Fiasco!
Fiasco
From Wikipedia, the free encyclopedia
A fiasco means a complete or humiliating failure, especially of a pretentious undertaking. syn: fanasco
The Concise Oxford Dictionary gives fiascos as the plural, although fiascoes is also seen, especially in the United States.
The word is an Italian word meaning a "flask" or the type of round wine bottle, sometimes wrapped in straw, used traditionally for Chianti wine. The Concise Oxford notes that the allusion is unexplained, but various possibilities have been suggested.
The more modern Compact Oxford Dictionary states that the word is borrowed from an Italian phrase far fiasco, literally "to make a bottle", figuratively "to fail [in a performance]". This is similar to the informal British English usage of "to bottle out" meaning to "lose one's nerve".
Alternative interpretation of the Italian "far fiasco" as a meaning for failure can be traced to production of glass bottles by glass blowing. A mistake in the process would result in a bottle of irregular shape with protuding or enlarged base which in Italian is termed "fiasco" as opposed to "bottiglia" (bottle)

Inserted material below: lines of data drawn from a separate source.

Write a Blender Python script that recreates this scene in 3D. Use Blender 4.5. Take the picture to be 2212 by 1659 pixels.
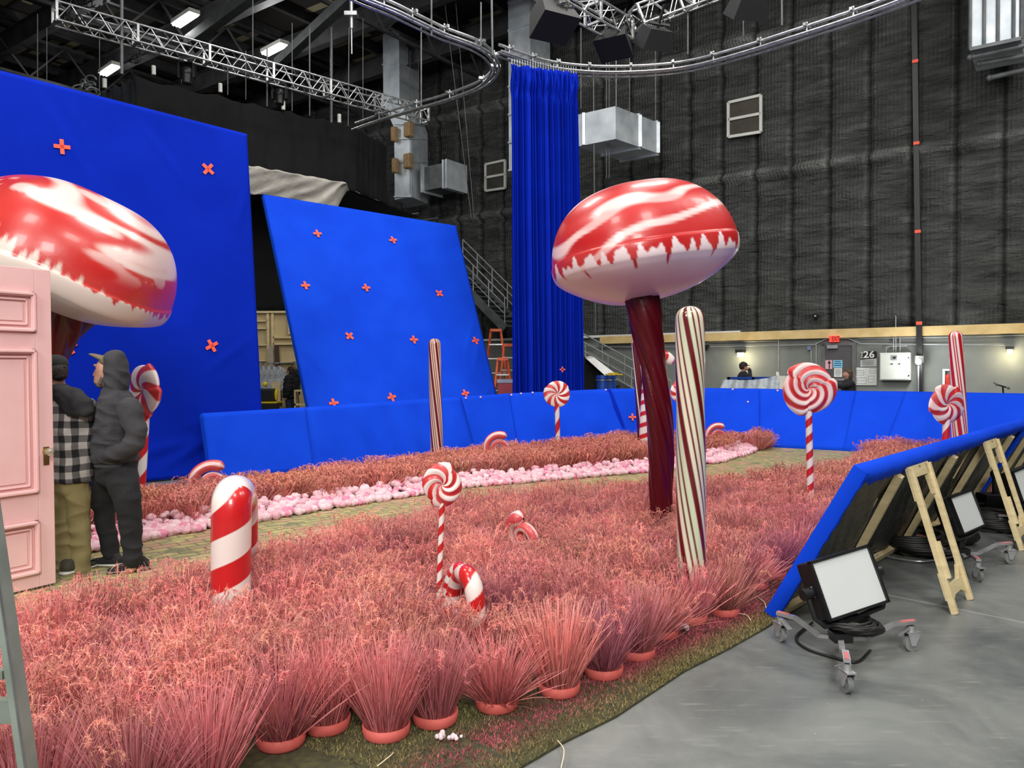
import bpy, math, random
import numpy as np
from mathutils import Vector, noise, Matrix
SC=bpy.context.scene
for o in list(bpy.data.objects): bpy.data.objects.remove(o)
C=SC.collection
# ------------------------------------------------------------------ camera, world, lights, exposure
FPX=1661.0; CX,CY=1106.0,829.5; EYE=np.array([0,0,1.62]); PITCH=math.radians(1.2); ROLL=math.radians(.3)
_f=np.array([0,math.cos(PITCH),-math.sin(PITCH)]); _u0=np.array([0,math.sin(PITCH),math.cos(PITCH)]); _r0=np.array([1.,0,0])
_r=_r0*math.cos(ROLL)-_u0*math.sin(ROLL); _u=_u0*math.cos(ROLL)+_r0*math.sin(ROLL)
cd=bpy.data.cameras.new('camera'); cam=bpy.data.objects.new('camera',cd); C.objects.link(cam)
cd.sensor_width=36; cd.lens=FPX/2212*36; cd.clip_start=.05; cd.clip_end=200
cam.matrix_world=Matrix(((_r[0],_u[0],-_f[0],0),(_r[1],_u[1],-_f[1],0),(_r[2],_u[2],-_f[2],1.62),(0,0,0,1)))
SC.camera=cam
wd=bpy.data.worlds.new('world'); SC.world=wd; wd.use_nodes=True
wd.node_tree.nodes['Background'].inputs[0].default_value=(.8,.88,1,1); wd.node_tree.nodes['Background'].inputs[1].default_value=.22
SC.view_settings.view_transform='Standard'; SC.view_settings.look='None'; SC.view_settings.gamma=1
SC.view_settings.use_curve_mapping=False; SC.view_settings.exposure=-0.3
def area(name,loc,target,size,power,color=(1,.97,.92)):
    l=bpy.data.lights.new(name,'AREA'); l.shape='SQUARE'; l.size=size; l.energy=power; l.color=color
    o=bpy.data.objects.new(name,l); C.objects.link(o); o.location=loc
    o.rotation_euler=(Vector(target)-Vector(loc)).to_track_quat('-Z','Y').to_euler(); return o
LP=.38
area('unseen_stage_lamp',(-5,1,12),(-4,5,0),2.5,1500*LP)
area('unseen_stage_lamp',(4,0,12),(2,6,0),2.5,1500*LP)
area('unseen_stage_lamp',(-7,9,12.4),(-5,9,0),2.5,1300*LP)
area('unseen_stage_lamp',(1,8,12.4),(1,9,0),2.5,1500*LP)
area('unseen_stage_lamp',(9,7,12.4),(7,9,0),2.5,1300*LP)
area('unseen_stage_lamp',(3,15,12.6),(3,17,0),2.5,1400*LP)
area('unseen_stage_lamp',(11,12,12.6),(9,16,1),2.5,1300*LP)
area('unseen_stage_lamp',(-3,17,12.9),(-3,18,0),2.5,1300*LP)
area('unseen_stage_lamp',(1,-6,8),(0,10,1.5),3,3600*LP)  # unseen fill lamp behind the camera, strengthened to brighten the front grass
area('unseen_stage_lamp',(-6,-4,8.5),(-2,6,1),3,2600*LP)  # unseen fill lamp, added to brighten the pink door and front row
# ------------------------------------------------------------------ pixel -> world helpers
def ray(px,py): return _f+_r*((px-CX)/FPX)+_u*((CY-py)/FPX)
def G(px,py,z=0.):
    d=ray(px,py); t=(z-1.62)/d[2]; return EYE+d*t
def D(px,py,Y):
    d=ray(px,py); return EYE+d*(Y/d[1])
WA=np.array([5.69,24.0,0]); WD=np.array([.8121,-.5835,0]); WN=np.array([-.5835,-.8121,0])   # back wall: point, direction, normal towards camera
def W(px,py,off=0.):
    d=ray(px,py); A=WA+WN*off; t=np.dot(A-EYE,WN)/np.dot(d,WN); return EYE+d*t
def wp(t,off,z): return WA+WD*t+WN*off+np.array([0,0,z])
def wt(P): return float(np.dot(np.array(P)-WA,WD))
# ------------------------------------------------------------------ object helpers
def lin(c):
    r=[]
    for v in c[:3]:
        v=v/255.; r.append(v/12.92 if v<=.04045 else ((v+.055)/1.055)**2.4)
    return r
def tag(o,label=None,cat=None,group=None,kind=None):
    if label: o['label']=label
    if cat: o['category']=cat
    if group: o['group']=group
    if kind: o['kind']=kind
    return o
def thing(name,label,cat,loc=(0,0,0),group=None,rz=0):
    o=bpy.data.objects.new(name,None); C.objects.link(o); o.location=[float(v) for v in loc]; o.rotation_euler=(0,0,rz)
    o.empty_display_size=.05
    return tag(o,label,cat,group)
def wloc(o):
    v=np.zeros(3)
    while o is not None: v=v+np.array(o.location); o=o.parent
    return v
def rawmesh(name,V,F,smooth=True,col=None):
    me=bpy.data.meshes.new(name); V=np.asarray(V,dtype=np.float32)
    if isinstance(F,np.ndarray):
        n,k=F.shape; me.vertices.add(len(V)); me.vertices.foreach_set('co',V.ravel())
        me.loops.add(n*k); me.loops.foreach_set('vertex_index',F.astype(np.int32).ravel())
        me.polygons.add(n); me.polygons.foreach_set('loop_start',np.arange(0,n*k,k,dtype=np.int32))
        try: me.polygons.foreach_set('loop_total',np.full(n,k,dtype=np.int32))
        except Exception: pass
        me.update(calc_edges=True)
    else:
        me.from_pydata(V.tolist(),[],F)
    if smooth is True: me.polygons.foreach_set('use_smooth',np.ones(len(me.polygons),dtype=bool))
    if col is not None:
        a=me.color_attributes.new('col','FLOAT_COLOR','POINT')
        c=np.ones((len(V),4),dtype=np.float32); c[:,:3]=col; a.data.foreach_set('color',c.ravel())
    return me
def mkobj(name,me,mat,parent=None,loc=None):
    if mat is not None:
        for m in (mat if isinstance(mat,(list,tuple)) else [mat]): me.materials.append(m)
    o=bpy.data.objects.new(name,me); C.objects.link(o)
    if parent is not None: o.parent=parent
    if loc is not None: o.location=[float(v) for v in loc]
    return o
def put(name,V,F,mat,parent=None,smooth=True,col=None,world=True,origin=None):
    V=np.asarray(V,dtype=float)
    if world and parent is not None: V=V-wloc(parent)
    if parent is None and world:
        if origin is None: origin=np.array([(V[:,0].min()+V[:,0].max())/2,(V[:,1].min()+V[:,1].max())/2,V[:,2].min()])
        V=V-np.array(origin)
    return mkobj(name,rawmesh(name,V,F,smooth,col),mat,parent,origin if parent is None and world else None)
def nrm(v): v=np.array(v,dtype=float); l=np.linalg.norm(v); return v/l if l>0 else v
def frame(d,up=(0,0,1)):
    d=nrm(d); up=np.array(up,dtype=float)
    if abs(np.dot(d,nrm(up)))>.98: up=np.array([0,1.,0])
    a=nrm(np.cross(d,up)); b=np.cross(a,d); return a,b
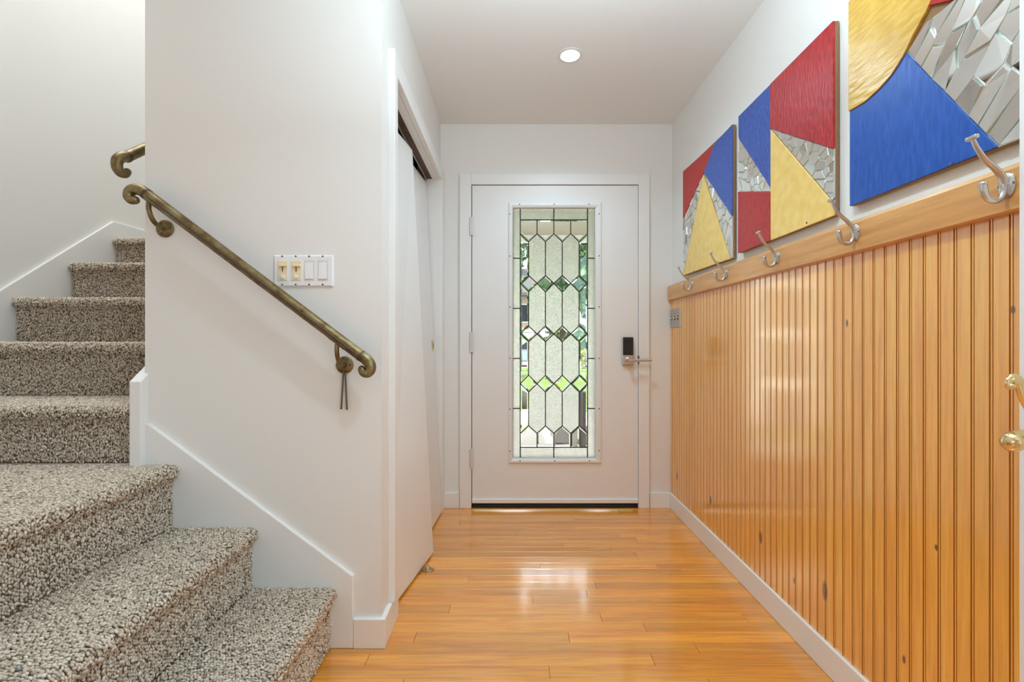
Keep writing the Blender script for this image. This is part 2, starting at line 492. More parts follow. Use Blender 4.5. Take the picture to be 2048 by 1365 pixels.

Now that we have the definition let me as, have you ever experinced a fiasco? Are you sure?
To hear some examples of real fiascos you have to listen to the "This American Life radio show and the program they did called Fiasco! Here is the program description:
Stories of when things go wrong. Really wrong. When you leave the normal realm of human error, fumble, mishap and mistake and enter the territory of really huge breakdowns. Jack Hitt tells the story of a small town production of Peter Pan in which the flying apparatus smacks the actors into the furniture, in which Captain Hook's hook flies off his arm and hits an old woman in the stomach. By the end of the evening, firemen have arrived and all the normal boundaries between audience and actors have completely dissolved. A philosophical inquiry into the nature of such fiascos, perhaps the first ever.
This program is hillarious and will male you appreciate the beauty of a fiasco!